- [EXERCISE] Output every line below without omitting or altering anything.

- [DATA EXTRACT]
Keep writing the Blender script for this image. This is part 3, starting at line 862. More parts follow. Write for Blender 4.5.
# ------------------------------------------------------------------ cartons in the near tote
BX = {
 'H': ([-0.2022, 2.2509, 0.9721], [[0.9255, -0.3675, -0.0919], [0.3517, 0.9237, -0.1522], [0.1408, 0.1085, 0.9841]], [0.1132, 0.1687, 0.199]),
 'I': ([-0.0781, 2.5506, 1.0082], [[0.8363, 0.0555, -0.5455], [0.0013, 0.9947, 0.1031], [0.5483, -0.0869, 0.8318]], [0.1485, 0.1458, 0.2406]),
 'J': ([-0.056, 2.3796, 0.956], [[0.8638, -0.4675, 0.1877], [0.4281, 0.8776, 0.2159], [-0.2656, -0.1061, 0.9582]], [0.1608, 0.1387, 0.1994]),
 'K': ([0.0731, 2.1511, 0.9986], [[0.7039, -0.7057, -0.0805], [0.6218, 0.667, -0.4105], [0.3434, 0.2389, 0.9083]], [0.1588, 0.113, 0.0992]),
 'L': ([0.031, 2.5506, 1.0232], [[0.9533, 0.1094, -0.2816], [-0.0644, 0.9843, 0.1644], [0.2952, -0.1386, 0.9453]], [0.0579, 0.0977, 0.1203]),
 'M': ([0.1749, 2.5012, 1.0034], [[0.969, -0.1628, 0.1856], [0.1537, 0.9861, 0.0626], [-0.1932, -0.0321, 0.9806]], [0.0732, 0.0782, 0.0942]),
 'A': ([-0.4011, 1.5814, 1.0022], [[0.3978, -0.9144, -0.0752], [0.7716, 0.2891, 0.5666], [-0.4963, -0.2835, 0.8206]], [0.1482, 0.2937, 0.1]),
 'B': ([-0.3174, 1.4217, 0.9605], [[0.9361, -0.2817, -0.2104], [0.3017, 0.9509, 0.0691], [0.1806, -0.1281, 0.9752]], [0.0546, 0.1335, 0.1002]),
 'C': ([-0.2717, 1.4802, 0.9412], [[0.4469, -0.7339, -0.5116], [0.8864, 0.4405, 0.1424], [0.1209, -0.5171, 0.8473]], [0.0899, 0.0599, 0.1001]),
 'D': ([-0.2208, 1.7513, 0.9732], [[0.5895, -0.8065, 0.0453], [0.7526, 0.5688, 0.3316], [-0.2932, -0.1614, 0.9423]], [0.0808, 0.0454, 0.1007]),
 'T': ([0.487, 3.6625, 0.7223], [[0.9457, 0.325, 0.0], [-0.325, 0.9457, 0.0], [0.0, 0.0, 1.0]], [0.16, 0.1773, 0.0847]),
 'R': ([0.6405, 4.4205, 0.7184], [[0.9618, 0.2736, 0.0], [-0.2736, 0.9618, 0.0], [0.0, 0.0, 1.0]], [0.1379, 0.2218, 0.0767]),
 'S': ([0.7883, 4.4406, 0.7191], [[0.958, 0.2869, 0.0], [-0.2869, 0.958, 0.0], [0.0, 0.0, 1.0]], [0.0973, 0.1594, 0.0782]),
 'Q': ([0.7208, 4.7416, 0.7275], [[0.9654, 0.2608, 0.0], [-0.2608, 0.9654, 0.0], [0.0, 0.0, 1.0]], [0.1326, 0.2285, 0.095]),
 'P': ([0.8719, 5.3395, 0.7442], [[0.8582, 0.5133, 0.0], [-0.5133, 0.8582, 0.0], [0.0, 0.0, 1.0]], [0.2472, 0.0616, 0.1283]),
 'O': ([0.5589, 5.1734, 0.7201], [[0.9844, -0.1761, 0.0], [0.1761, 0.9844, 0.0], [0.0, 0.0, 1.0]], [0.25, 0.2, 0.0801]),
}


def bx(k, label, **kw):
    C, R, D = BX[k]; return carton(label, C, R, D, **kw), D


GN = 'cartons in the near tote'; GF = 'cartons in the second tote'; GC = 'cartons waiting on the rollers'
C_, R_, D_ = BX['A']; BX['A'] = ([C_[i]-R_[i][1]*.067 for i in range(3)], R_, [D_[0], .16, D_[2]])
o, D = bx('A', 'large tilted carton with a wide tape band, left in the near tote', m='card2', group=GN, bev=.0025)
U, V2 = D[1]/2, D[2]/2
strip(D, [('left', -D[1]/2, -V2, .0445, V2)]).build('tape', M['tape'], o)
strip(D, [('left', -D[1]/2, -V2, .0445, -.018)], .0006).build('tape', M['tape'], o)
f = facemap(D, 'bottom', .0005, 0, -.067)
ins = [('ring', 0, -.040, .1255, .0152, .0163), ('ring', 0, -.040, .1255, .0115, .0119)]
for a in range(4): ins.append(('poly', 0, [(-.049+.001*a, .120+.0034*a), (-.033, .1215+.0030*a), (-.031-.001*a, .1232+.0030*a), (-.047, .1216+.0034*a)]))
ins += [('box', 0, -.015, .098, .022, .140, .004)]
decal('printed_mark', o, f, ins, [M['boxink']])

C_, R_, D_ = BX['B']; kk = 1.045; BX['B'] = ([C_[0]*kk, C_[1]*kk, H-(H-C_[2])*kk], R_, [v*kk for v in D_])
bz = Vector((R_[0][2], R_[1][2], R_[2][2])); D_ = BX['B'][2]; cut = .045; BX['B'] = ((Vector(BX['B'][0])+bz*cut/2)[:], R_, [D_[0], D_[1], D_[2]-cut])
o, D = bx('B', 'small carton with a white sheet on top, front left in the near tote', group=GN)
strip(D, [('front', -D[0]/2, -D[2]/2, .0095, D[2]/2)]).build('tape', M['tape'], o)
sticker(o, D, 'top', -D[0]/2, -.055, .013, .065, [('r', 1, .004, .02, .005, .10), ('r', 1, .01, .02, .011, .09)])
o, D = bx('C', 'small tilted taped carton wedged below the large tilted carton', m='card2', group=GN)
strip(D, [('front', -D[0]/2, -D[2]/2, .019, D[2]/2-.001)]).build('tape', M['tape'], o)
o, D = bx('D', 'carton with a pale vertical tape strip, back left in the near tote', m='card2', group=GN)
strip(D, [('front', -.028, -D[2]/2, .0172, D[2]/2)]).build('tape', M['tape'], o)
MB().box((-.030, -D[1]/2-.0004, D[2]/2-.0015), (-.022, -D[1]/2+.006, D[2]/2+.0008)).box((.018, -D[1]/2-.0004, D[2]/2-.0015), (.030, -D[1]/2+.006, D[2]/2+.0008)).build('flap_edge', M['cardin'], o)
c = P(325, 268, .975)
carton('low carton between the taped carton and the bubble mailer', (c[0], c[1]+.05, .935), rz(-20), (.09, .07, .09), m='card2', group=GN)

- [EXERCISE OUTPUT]
Keep writing the Blender script for this image. This is part 3, starting at line 862. More parts follow. Write for Blender 4.5.
# ------------------------------------------------------------------ cartons in the near tote
BX = {
 'H': ([-0.2022, 2.2509, 0.9721], [[0.9255, -0.3675, -0.0919], [0.3517, 0.9237, -0.1522], [0.1408, 0.1085, 0.9841]], [0.1132, 0.1687, 0.199]),
 'I': ([-0.0781, 2.5506, 1.0082], [[0.8363, 0.0555, -0.5455], [0.0013, 0.9947, 0.1031], [0.5483, -0.0869, 0.8318]], [0.1485, 0.1458, 0.2406]),
 'J': ([-0.056, 2.3796, 0.956], [[0.8638, -0.4675, 0.1877], [0.4281, 0.8776, 0.2159], [-0.2656, -0.1061, 0.9582]], [0.1608, 0.1387, 0.1994]),
 'K': ([0.0731, 2.1511, 0.9986], [[0.7039, -0.7057, -0.0805], [0.6218, 0.667, -0.4105], [0.3434, 0.2389, 0.9083]], [0.1588, 0.113, 0.0992]),
 'L': ([0.031, 2.5506, 1.0232], [[0.9533, 0.1094, -0.2816], [-0.0644, 0.9843, 0.1644], [0.2952, -0.1386, 0.9453]], [0.0579, 0.0977, 0.1203]),
 'M': ([0.1749, 2.5012, 1.0034], [[0.969, -0.1628, 0.1856], [0.1537, 0.9861, 0.0626], [-0.1932, -0.0321, 0.9806]], [0.0732, 0.0782, 0.0942]),
 'A': ([-0.4011, 1.5814, 1.0022], [[0.3978, -0.9144, -0.0752], [0.7716, 0.2891, 0.5666], [-0.4963, -0.2835, 0.8206]], [0.1482, 0.2937, 0.1]),
 'B': ([-0.3174, 1.4217, 0.9605], [[0.9361, -0.2817, -0.2104], [0.3017, 0.9509, 0.0691], [0.1806, -0.1281, 0.9752]], [0.0546, 0.1335, 0.1002]),
 'C': ([-0.2717, 1.4802, 0.9412], [[0.4469, -0.7339, -0.5116], [0.8864, 0.4405, 0.1424], [0.1209, -0.5171, 0.8473]], [0.0899, 0.0599, 0.1001]),
 'D': ([-0.2208, 1.7513, 0.9732], [[0.5895, -0.8065, 0.0453], [0.7526, 0.5688, 0.3316], [-0.2932, -0.1614, 0.9423]], [0.0808, 0.0454, 0.1007]),
 'T': ([0.487, 3.6625, 0.7223], [[0.9457, 0.325, 0.0], [-0.325, 0.9457, 0.0], [0.0, 0.0, 1.0]], [0.16, 0.1773, 0.0847]),
 'R': ([0.6405, 4.4205, 0.7184], [[0.9618, 0.2736, 0.0], [-0.2736, 0.9618, 0.0], [0.0, 0.0, 1.0]], [0.1379, 0.2218, 0.0767]),
 'S': ([0.7883, 4.4406, 0.7191], [[0.958, 0.2869, 0.0], [-0.2869, 0.958, 0.0], [0.0, 0.0, 1.0]], [0.0973, 0.1594, 0.0782]),
 'Q': ([0.7208, 4.7416, 0.7275], [[0.9654, 0.2608, 0.0], [-0.2608, 0.9654, 0.0], [0.0, 0.0, 1.0]], [0.1326, 0.2285, 0.095]),
 'P': ([0.8719, 5.3395, 0.7442], [[0.8582, 0.5133, 0.0], [-0.5133, 0.8582, 0.0], [0.0, 0.0, 1.0]], [0.2472, 0.0616, 0.1283]),
 'O': ([0.5589, 5.1734, 0.7201], [[0.9844, -0.1761, 0.0], [0.1761, 0.9844, 0.0], [0.0, 0.0, 1.0]], [0.25, 0.2, 0.0801]),
}


def bx(k, label, **kw):
    C, R, D = BX[k]; return carton(label, C, R, D, **kw), D


GN = 'cartons in the near tote'; GF = 'cartons in the second tote'; GC = 'cartons waiting on the rollers'
C_, R_, D_ = BX['A']; BX['A'] = ([C_[i]-R_[i][1]*.067 for i in range(3)], R_, [D_[0], .16, D_[2]])
o, D = bx('A', 'large tilted carton with a wide tape band, left in the near tote', m='card2', group=GN, bev=.0025)
U, V2 = D[1]/2, D[2]/2
strip(D, [('left', -D[1]/2, -V2, .0445, V2)]).build('tape', M['tape'], o)
strip(D, [('left', -D[1]/2, -V2, .0445, -.018)], .0006).build('tape', M['tape'], o)
f = facemap(D, 'bottom', .0005, 0, -.067)
ins = [('ring', 0, -.040, .1255, .0152, .0163), ('ring', 0, -.040, .1255, .0115, .0119)]
for a in range(4): ins.append(('poly', 0, [(-.049+.001*a, .120+.0034*a), (-.033, .1215+.0030*a), (-.031-.001*a, .1232+.0030*a), (-.047, .1216+.0034*a)]))
ins += [('box', 0, -.015, .098, .022, .140, .004)]
decal('printed_mark', o, f, ins, [M['boxink']])

C_, R_, D_ = BX['B']; kk = 1.045; BX['B'] = ([C_[0]*kk, C_[1]*kk, H-(H-C_[2])*kk], R_, [v*kk for v in D_])
bz = Vector((R_[0][2], R_[1][2], R_[2][2])); D_ = BX['B'][2]; cut = .045; BX['B'] = ((Vector(BX['B'][0])+bz*cut/2)[:], R_, [D_[0], D_[1], D_[2]-cut])
o, D = bx('B', 'small carton with a white sheet on top, front left in the near tote', group=GN)
strip(D, [('front', -D[0]/2, -D[2]/2, .0095, D[2]/2)]).build('tape', M['tape'], o)
sticker(o, D, 'top', -D[0]/2, -.055, .013, .065, [('r', 1, .004, .02, .005, .10), ('r', 1, .01, .02, .011, .09)])
o, D = bx('C', 'small tilted taped carton wedged below the large tilted carton', m='card2', group=GN)
strip(D, [('front', -D[0]/2, -D[2]/2, .019, D[2]/2-.001)]).build('tape', M['tape'], o)
o, D = bx('D', 'carton with a pale vertical tape strip, back left in the near tote', m='card2', group=GN)
strip(D, [('front', -.028, -D[2]/2, .0172, D[2]/2)]).build('tape', M['tape'], o)
MB().box((-.030, -D[1]/2-.0004, D[2]/2-.0015), (-.022, -D[1]/2+.006, D[2]/2+.0008)).box((.018, -D[1]/2-.0004, D[2]/2-.0015), (.030, -D[1]/2+.006, D[2]/2+.0008)).build('flap_edge', M['cardin'], o)
c = P(325, 268, .975)
carton('low carton between the taped carton and the bubble mailer', (c[0], c[1]+.05, .935), rz(-20), (.09, .07, .09), m='card2', group=GN)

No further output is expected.